There is an objection to this that I think Santorum might make that I would like to address next. He might say, “But that is not what I meant by marriage at all. A polygamous marriage practiced by the early Hebrews wasn’t marriage, they just called it that. It wasn’t actually marriage.” An interesting point, Rick, but again there is a problem. In order to best explain this problem, however, I think we need to separate the thing from its definition. When Senator Santorum says marriage, he means “a contractual relationship and property agreement between two people of the opposite gender.” So his objection can be rephrased as “A polygamous contractual relationship and property agreement between two people of the opposite gender practiced by the early Hebrews wasn’t a contractual relationship and property agreement between two people of the opposite gender, they just called it that. It wasn’t actually a contractual relationship and property agreement between two people of the opposite gender.” In translation, this objection makes sense. Of course a polygamous marriage wasn’t an agreement between two people of the opposite gender, because it involved multiple people. But Senator Santorum seems to think that his definition of marriage is the universal, concrete, and unchanging version of marriage, the real version. A quick look through history, however, will show that that is untrue. Marriage has been redefined and practiced differently in many different cultures.

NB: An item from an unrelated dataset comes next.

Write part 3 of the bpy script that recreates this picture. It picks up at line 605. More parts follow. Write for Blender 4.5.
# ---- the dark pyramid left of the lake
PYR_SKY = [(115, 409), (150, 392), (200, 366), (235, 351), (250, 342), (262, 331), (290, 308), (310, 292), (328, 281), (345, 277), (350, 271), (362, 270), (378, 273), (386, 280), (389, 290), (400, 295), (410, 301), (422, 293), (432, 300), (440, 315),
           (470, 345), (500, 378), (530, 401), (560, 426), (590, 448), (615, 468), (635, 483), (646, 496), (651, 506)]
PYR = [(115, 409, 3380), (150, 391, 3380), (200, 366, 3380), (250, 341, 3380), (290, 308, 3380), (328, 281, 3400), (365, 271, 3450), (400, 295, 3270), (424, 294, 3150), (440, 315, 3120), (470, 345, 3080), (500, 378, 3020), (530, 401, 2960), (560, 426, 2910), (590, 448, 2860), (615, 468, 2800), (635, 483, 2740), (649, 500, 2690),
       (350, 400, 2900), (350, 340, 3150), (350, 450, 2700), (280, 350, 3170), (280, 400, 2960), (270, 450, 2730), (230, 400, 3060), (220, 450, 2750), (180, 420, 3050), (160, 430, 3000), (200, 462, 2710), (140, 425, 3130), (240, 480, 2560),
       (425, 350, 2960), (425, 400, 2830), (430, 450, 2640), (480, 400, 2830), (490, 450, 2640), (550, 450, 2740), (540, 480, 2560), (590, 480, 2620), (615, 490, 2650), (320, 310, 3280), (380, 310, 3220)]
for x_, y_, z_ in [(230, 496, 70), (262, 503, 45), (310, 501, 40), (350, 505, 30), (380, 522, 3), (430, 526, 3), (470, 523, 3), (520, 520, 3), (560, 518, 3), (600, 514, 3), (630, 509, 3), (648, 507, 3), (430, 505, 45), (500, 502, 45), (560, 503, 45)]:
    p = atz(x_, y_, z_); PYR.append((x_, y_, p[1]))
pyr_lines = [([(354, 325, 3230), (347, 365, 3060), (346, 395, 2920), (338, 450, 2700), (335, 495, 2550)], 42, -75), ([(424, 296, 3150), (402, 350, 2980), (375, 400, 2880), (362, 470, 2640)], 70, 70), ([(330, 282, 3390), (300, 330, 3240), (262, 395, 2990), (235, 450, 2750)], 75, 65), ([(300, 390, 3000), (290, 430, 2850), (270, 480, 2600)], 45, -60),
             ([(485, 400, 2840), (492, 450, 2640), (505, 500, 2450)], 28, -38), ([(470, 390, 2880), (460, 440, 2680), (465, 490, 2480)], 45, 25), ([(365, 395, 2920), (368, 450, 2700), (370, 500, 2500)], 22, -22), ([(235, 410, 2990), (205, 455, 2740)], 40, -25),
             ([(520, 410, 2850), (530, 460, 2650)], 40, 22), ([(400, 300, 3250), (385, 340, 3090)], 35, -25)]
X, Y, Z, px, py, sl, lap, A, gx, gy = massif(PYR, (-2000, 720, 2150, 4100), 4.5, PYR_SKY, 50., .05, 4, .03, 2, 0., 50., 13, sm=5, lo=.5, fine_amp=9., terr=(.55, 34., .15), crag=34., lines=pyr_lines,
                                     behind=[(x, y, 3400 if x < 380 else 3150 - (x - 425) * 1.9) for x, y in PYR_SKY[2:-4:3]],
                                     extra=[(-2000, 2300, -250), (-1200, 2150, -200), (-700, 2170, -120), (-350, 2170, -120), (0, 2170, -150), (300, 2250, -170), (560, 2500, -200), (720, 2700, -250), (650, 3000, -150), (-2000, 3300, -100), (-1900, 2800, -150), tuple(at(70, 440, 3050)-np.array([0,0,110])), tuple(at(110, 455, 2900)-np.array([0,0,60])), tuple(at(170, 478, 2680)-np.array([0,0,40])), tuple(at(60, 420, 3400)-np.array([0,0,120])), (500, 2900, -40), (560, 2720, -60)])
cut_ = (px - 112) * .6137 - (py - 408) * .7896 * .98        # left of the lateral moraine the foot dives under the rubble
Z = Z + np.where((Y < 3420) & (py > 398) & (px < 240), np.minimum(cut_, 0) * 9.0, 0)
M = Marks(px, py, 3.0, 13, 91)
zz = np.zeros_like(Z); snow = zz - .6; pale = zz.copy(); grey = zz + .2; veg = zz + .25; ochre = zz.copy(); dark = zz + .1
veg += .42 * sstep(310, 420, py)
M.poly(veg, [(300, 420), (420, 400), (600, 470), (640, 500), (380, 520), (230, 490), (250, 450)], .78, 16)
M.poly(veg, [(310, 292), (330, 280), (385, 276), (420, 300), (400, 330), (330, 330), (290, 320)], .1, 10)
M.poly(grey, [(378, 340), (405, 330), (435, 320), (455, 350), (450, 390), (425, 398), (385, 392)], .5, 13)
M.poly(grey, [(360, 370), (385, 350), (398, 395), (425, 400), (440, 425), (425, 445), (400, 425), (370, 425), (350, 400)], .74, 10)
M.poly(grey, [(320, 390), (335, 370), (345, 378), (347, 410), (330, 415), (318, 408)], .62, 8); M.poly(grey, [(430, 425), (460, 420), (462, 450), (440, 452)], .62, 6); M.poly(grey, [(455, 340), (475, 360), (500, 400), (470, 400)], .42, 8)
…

So now that we know what Santorum is really saying, let’s take another look at his original marriage argument. This time, however, we are going to replace the word “marriage” with “Rick Santorum’s version of marriage.”
1. Rick Santorum’s version of marriage possesses certain traits.
2. We call this thing “Rick Santorum’s version of marriage” in order to signify it as having these traits.
3. Gay marriage does not have all of these traits.
4. Therefore, calling a gay marriage a Rick Santorum’s version of marriage would not make it a Rick Santorum’s version of marriage in any way other than in name.
Changing his argument in this way actually makes it valid. It is true that a gay marriage is not the same thing as Rick Santorum’s version of marriage. Naturally, then, it is makes no sense for us to call a gay marriage an example of Rick Santorum’s version of marriage. But guess what Mr. Santorum? The gay community and its supporters don’t really have any desire to call it that. In fact, I think that most would agree that the gay community’s definition of marriage is different than Rick Santorum’s version of marriage. Admitting this makes no real difference in the debate. So congratulations, the gay community will concede that gay marriage is different than your definition of marriage. But they will not concede that it isn’t marriage in character. They want a version of marriage that best allows people to be joined in a loving relationship, and unfortunately, yours doesn’t really allow for that.
Ultimately, Santorum’s argument doesn’t really have anything to do with the morality of gay marriage but the definition of gay marriage. This is just a silly argument over semantics, but I don’t think Santorum has realized that yet. I think it would help him a lot to be able to understand the difference between abstract and concrete objects, and to learn to separate a thing from its name. After all, a quick Google search of the word “santorum” will show how easily and drastically the definition of a word or a name can change.